Question

Equal weight of ${H_2}$ & $C{H_4}$ are mixed in a container at ${25^ \circ }C$. Calculate fraction of total pressure exerted by ${H_2}$.

Answer 1

Hint: Dalton's law of partial pressure of the gas will help to find the answer. The equation of this law is
\[{p_{{H_2}}} = {p_{total}} \cdot {x_{{H_2}}}{\text{ }}\]

Complete step by step solution:
We will use Dalton's law of partial pressure to measure the ratio of pressure of hydrogen gas to the total pressure.
Molecular weight of ${H_2}$ = 2( Atomic weight of H) = 2(1) = 2$gmmo{l^{ - 1}}$
Molecular weight of $C{H_4}$ = Atomic weight of C + 4(Atomic weight of H) = 12+4(1) = 16$gmmo{l^{ - 1}}$
Now, for the ease of calculation, we assume that the mixture of gas contains 16 grams of methane and hydrogen gas each.
So, we know that
\[{\text{Number of moles = }}\dfrac{{{\text{Weight}}}}{{{\text{Molecular weight}}}}\]
For ${H_2}$ ,
\[{\text{Number of moles = }}\dfrac{{16}}{2} = 8\]
For $C{H_4}$,
\[{\text{Number of moles = }}\dfrac{{16}}{{16}} = 1\]
Now, we have obtained that number of moles of both hydrogen and methane in the mixture. We will calculate the mole fraction of hydrogen gas in the mixture according to the below given formula.
\[{\text{Mole fraction = }}\dfrac{{{\text{Moles of gas}}}}{{{\text{Total number of moles in mixture}}}}\]
For Hydrogen gas, we can write the above equation as
\[{\text{Mole fraction = }}\dfrac{8}{{8 + 1}} = \dfrac{8}{9}\]
Now, we will use Dalton's law of partial pressure to find the given ratio.
The law states that the partial pressure of a gas is the product of the total pressure of the mixture with the mole fraction of the gas in the mixture. So, the equation can be written as
\[{p_{{H_2}}} = {p_{total}} \cdot {x_{{H_2}}}{\text{ }}.....{\text{(1)}}\]
Here, ${p_{{H_2}}}$ = partial pressure of hydrogen gas
${p_{total}}$ is the total pressure of the mixture and ${x_{{H_2}}}$ is the mole fraction of hydrogen gas in the mixture.
We need to find the ratio of pressure exerted by hydrogen gas to the total pressure. So, this ratio can be expressed as $\dfrac{{{p_{{H_2}}}}}{{{p_{total}}}}$ .
We can rewrite the equation (1) as
\[\dfrac{{{p_{{H_2}}}}}{{{p_{total}}}} = {x_{{H_2}}}\]
We already found that the mole fraction of hydrogen gas ${x_{{H_2}}}$ = $\dfrac{8}{9}$ .
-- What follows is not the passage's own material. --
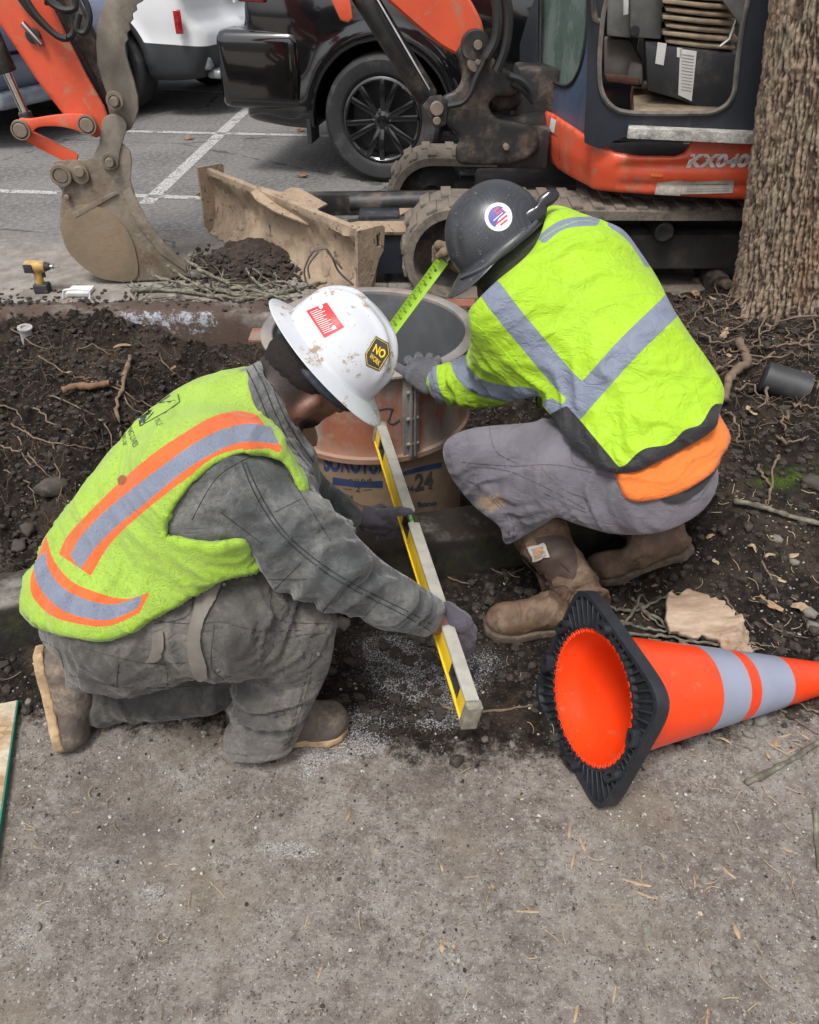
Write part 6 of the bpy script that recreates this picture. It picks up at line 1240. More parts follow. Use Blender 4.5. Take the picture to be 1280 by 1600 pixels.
def build_chips():
    WOOD = [simple("pale_split_wood", (0.30, 0.22, 0.14), .85, var=.2, vs=30, dirt=(0.18, 0.12, 0.08), da=.3, ds=40, bump=.001), simple("brown_split_wood", (0.26, 0.17, 0.10), .9, var=.25, vs=30, dirt=(0.08, 0.06, 0.04), da=.35, ds=40, bump=.001)]
    rn = np.random.default_rng(21)
    spots = [(910, 1320, .035, .008), (890, 1300, .03, .006), (1212, 1160, .025, .012), (1130, 1160, .035, .010), (1210, 1165, .03, .008), (895, 1345, .04, .006), (825, 1425, .045, .006), (1140, 1365, .03, .008), (1085, 1378, .025, .006), (995, 1380, .055, .009), (1010, 1400, .035, .006), (700, 1475, .03, .012), (690, 1480, .02, .010), (1150, 1455, .03, .010), (1235, 1330, .03, .006), (690, 1355, .02, .006), (480, 1435, .05, .003), (500, 1520, .02, .006), (340, 1390, .05, .0025), (545, 1235, .035, .0025), (505, 1118, .02, .006), (545, 1275, .025, .008), (345, 1155, .02, .007), (410, 1110, .05, .003), (160, 1145, .03, .005), (120, 1270, .02, .004), (60, 1325, .03, .003), (590, 1325, .018, .010), (770, 1385, .012, .010), (735, 1370, .03, .003), (900, 1585, .03, .007), (960, 1555, .03, .005), (1105, 1590, .03, .006), (1235, 1175, .03, .008), (1225, 1150, .04, .007), (1255, 1150, .03, .006), (1200, 1180, .02, .009), (210, 1085, .02, .012), (280, 1126, .015, .010)]
    for i, (px, py, L, w) in enumerate(spots):
        p = Pz(px, py, 0); p[2] = float(gz(p[0], p[1])); o = chip('wood_chip', p, (L*1.0, w*.85, w*.4), rn.random()*6.28 if py < 1500 else 1.2, WOOD[0 if rn.random() < .7 else 1], "small pale wood splinter lying on the bare dirt path", "wood chip", "wood splinters on the dirt path", seed=i); mark(o, 'splinter', 'thin pale splinter' if w < .006 else 'short pale wood chip', px, py)
    for i, (px, py, L, w) in enumerate([(1205, 945, .075, .03), (1250, 955, .06, .035), (1215, 905, .05, .02), (1025, 915, .03, .014), (915, 905, .03, .02), (1200, 870, .04, .014), (1110, 840, .03, .015), (1175, 860, .03, .018), (1130, 525, .10, .035), (1205, 512, .05, .03), (1140, 560, .05, .02), (1175, 645, .05, .03), (1085, 465, .04, .04), (1118, 468, .06, .025), (1065, 450, .05, .03), (190, 545, .10, .03), (112, 585, .05, .02), (30, 550, .06, .02), (270, 575, .05, .02), (1120, 880, .03, .016), (1245, 1090, .05, .03), (1265, 1075, .04, .02), (1130, 1000, .06, .02), (1235, 870, .05, .02)]):
        p = Pg(px, py); o = chip('wood_chunk', p, (L*.9, w*.8, w*.45), rn.random()*3.1, WOOD[0 if i % 3 else 1], "torn piece of pale wood lying on the dark dug soil", "wood chunk", "torn wood pieces on the dark soil", .5, 200+i); mark(o, 'chunk', 'torn wood piece', px, py)
    ST = gravel_mat("grey_stone", [(0.13, 0.13, 0.135), (0.17, 0.165, 0.16), (0.09, 0.092, 0.10), (0.18, 0.165, 0.14), (0.11, 0.095, 0.08)], .85, 9)
    BRS = simple('dirty_brown_stone', (0.055, 0.045, 0.037), .9, var=.3, dirt=(.12, .10, .085), da=.4, ds=30, bump=.003)
    st = [(1188, 1128, .020), (1170, 1150, .012), (1165, 1128, .013), (1100, 1378, .010), (1110, 1372, .008), (1092, 1385, .007), (1120, 1385, .009), (1010, 1452, .010), (1045, 1432, .007), (960, 1398, .008), (985, 1408, .006), (1175, 1472, .008), (740, 1478, .008), (1190, 1420, .008), (590, 1322, .008), (845, 1350, .009), (758, 1157, .009), (760, 1290, .005), (1270, 985, .022), (1262, 960, .018), (995, 885, .012), (1000, 950, .013), (1215, 845, .014), (1240, 880, .012), (85, 770, .055), (45, 830, .03), (30, 860, .035), (800, 1165, .008), (1270, 760, .03), (215, 1095, .006), (45, 1098, .009), (290, 1130, .006), (320, 1145, .006), (900, 1480, .007), (640, 1500, .006), (450, 1560, .006), (260, 1470, .005), (130, 1530, .007), (60, 1450, .007), (700, 1580, .006), (1230, 1560, .010), (1120, 1520, .009), (1060, 1490, .008), (1255, 1400, .007), (1145, 1560, .007), (1200, 1380, .006), (1065, 1550, .006), (980, 1530, .007), (535, 978, .022), (1180, 1360, .008), (350, 1300, .005), (860, 1230, .006), (700, 1250, .005), (180, 1240, .006), (1080, 1210, .009), (1130, 1215, .008), (1060, 1170, .007), (1110, 1130, .012), (1045, 1200, .006)]
    for i, (px, py, r) in enumerate(st):
        p = Pg(px, py); V = IV*(.82+.36*rn.random((len(IV), 1)))*[1.2, .9, .7]; b = bmesh.new(); vs = [b.verts.new(v) for v in V]; [b.faces.new([vs[k] for k in f]) for f in IF]; bmesh.ops.subdivide_edges(b, edges=b.edges[:], cuts=2, smooth=.9, use_grid_fill=True)
        mb = MB(); a = rn.random()*6.28; Rz = np.array([[math.cos(a), math.sin(a), 0], [-math.sin(a), math.cos(a), 0], [0, 0, 1]]); mb.bm(b, lambda v: v@Rz*r*1.15+p+[0, 0, r*.45]); o = mb.build('stone', ST if r < .03 else BRS, None, auto=False)
        tag(o, "stone", "stone", "stones on the dirt"); mark(o, 'stone', 'large grey stone' if r >= .03 else 'grey pebble' if r >= .009 else 'tiny grey pebble', px, py)
    for i, (px, py) in enumerate([(630, 303), (318, 305), (470, 205), (475, 277), (295, 218)]):
        c = Pz(px, py, ROADZ); a = rn.random()*6; V = [c+[0, 0, .012]]; k = 14
        for j in range(k): t = 2*math.pi*j/k; r = .045*(1 if j % 3 else .5)*(.8+.4*rn.random()); V.append(c+[r*math.cos(t+a), r*math.sin(t+a)*.8, .004+.02*rn.random()])
        V = np.array(V); nV = len(V); V = np.concatenate([V, V-[0, 0, .0015]]); F = [[0, 1+j, 1+(j+1) % k] for j in range(k)]; F += [[q+nV for q in f[::-1]] for f in F]
        tag(obj('fallen_leaf', V, F, simple("dry_brown_leaf", (0.26, 0.12, 0.055), .8, bump=0), smooth=False), ["dry brown leaf on the asphalt below the black suv's tyre", "dry brown leaf on the painted line above the blade", "dry brown leaf on the asphalt below the black suv's bumper", "dry brown leaf on the asphalt between the blade and the mud flap", "dry brown leaf on the asphalt right of the excavator thumb"][i], "leaf", "fallen leaves on the parking lot")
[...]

So, \[\dfrac{{{p_{{H_2}}}}}{{{p_{total}}}} = \dfrac{8}{9}\].

Note: Remember that we need to write the total number of moles in the formula to find the mole fraction of a gas. So, we need to add the moles of all the components present in the mixture in the denominator of the formula.